The repricing extends beyond crude. Equity markets rallied on risk-on sentiment as energy-heavy indices benefited from lower input cost expectations. Inflation forecasts recalibrated downward through the energy component. Commodity currencies including the Canadian dollar and Russian ruble strengthened as geopolitical risk premium contracted.
“A deal that normalises oil flows through the Strait of Hormuz is crucial. Roughly 13 mb/d of disrupted supply is being largely offset by inventory, which is clearly declining rapidly.”
— Warren Patterson, Head of Commodities Strategy, ING
Fragile Foundation Beneath the Rally
Market optimism sits atop a precarious diplomatic structure.
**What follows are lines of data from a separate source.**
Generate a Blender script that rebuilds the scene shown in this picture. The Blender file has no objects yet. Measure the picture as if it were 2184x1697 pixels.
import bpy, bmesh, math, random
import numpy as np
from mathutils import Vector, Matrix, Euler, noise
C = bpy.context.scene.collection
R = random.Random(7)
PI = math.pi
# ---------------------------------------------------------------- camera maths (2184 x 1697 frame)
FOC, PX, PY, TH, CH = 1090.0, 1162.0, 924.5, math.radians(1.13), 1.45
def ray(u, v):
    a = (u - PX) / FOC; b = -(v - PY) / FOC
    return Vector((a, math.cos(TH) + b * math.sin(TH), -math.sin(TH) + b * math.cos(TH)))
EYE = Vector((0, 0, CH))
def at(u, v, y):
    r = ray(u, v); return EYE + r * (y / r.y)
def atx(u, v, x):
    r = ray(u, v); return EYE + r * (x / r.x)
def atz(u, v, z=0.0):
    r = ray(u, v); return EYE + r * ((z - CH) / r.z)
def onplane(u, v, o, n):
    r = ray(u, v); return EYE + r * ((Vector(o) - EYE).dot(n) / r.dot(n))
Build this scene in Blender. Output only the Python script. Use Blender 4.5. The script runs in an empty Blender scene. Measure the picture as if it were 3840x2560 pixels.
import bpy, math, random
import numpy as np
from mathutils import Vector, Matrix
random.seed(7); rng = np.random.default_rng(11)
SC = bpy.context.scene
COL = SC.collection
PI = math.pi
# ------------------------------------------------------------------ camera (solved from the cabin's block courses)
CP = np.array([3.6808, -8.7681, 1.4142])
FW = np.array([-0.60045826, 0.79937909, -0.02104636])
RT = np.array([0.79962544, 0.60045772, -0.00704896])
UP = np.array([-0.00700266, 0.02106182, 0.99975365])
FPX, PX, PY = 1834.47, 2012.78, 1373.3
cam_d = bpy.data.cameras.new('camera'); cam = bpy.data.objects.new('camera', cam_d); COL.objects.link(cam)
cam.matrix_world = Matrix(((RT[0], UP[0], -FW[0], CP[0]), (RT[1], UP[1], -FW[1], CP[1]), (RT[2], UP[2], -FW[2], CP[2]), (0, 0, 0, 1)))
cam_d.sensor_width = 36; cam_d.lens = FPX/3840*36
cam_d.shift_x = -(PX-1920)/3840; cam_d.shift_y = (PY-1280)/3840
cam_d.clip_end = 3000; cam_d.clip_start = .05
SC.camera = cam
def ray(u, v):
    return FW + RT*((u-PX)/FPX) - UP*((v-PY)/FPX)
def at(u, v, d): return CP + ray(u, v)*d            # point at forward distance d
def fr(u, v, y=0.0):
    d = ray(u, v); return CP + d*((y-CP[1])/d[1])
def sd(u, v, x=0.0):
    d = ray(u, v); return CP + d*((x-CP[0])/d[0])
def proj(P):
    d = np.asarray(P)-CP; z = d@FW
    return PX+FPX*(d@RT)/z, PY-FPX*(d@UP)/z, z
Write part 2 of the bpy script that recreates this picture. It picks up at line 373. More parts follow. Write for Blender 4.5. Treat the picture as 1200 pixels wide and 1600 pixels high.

The April 8 ceasefire has not restored meaningful shipping flows—only 4-5 vessels per day transit the Strait versus 120 pre-war. About 23,000 seafarers from 87 countries remain stranded in the Persian Gulf, reported CNBC. Iran continues to vet which vessels may pass, and fundamental disputes remain unresolved.
Iranian Foreign Minister Abbas Araghchi dismissed Project Freedom as “Project Deadlock” on May 4, underscoring Tehran’s position that normalization requires the US to lift its blockade of Iranian ports—a demand Washington has not publicly addressed, per CNN. Shipping industry executives remain skeptical that a durable agreement is close.
Goldman Sachs estimates the Strait closure and infrastructure attacks have reduced global daily oil production by 14.5 million barrels, according to Al Jazeera. The International Energy Agency has characterized this as the largest Supply Disruption in history. Average US gas prices reached $4.45/gallon on May 3, up $1.47 since the conflict began February 28, reported CNN.
“It takes both sides to unblock—not just one,” said Bjørn Højgaard, CEO of Anglo-Eastern Ship Management. “Either party can signal that they are willing to let certain ships through, but unless the other side accepts that in practice, it doesn’t materially change the reality on the water,” he told CNN Business.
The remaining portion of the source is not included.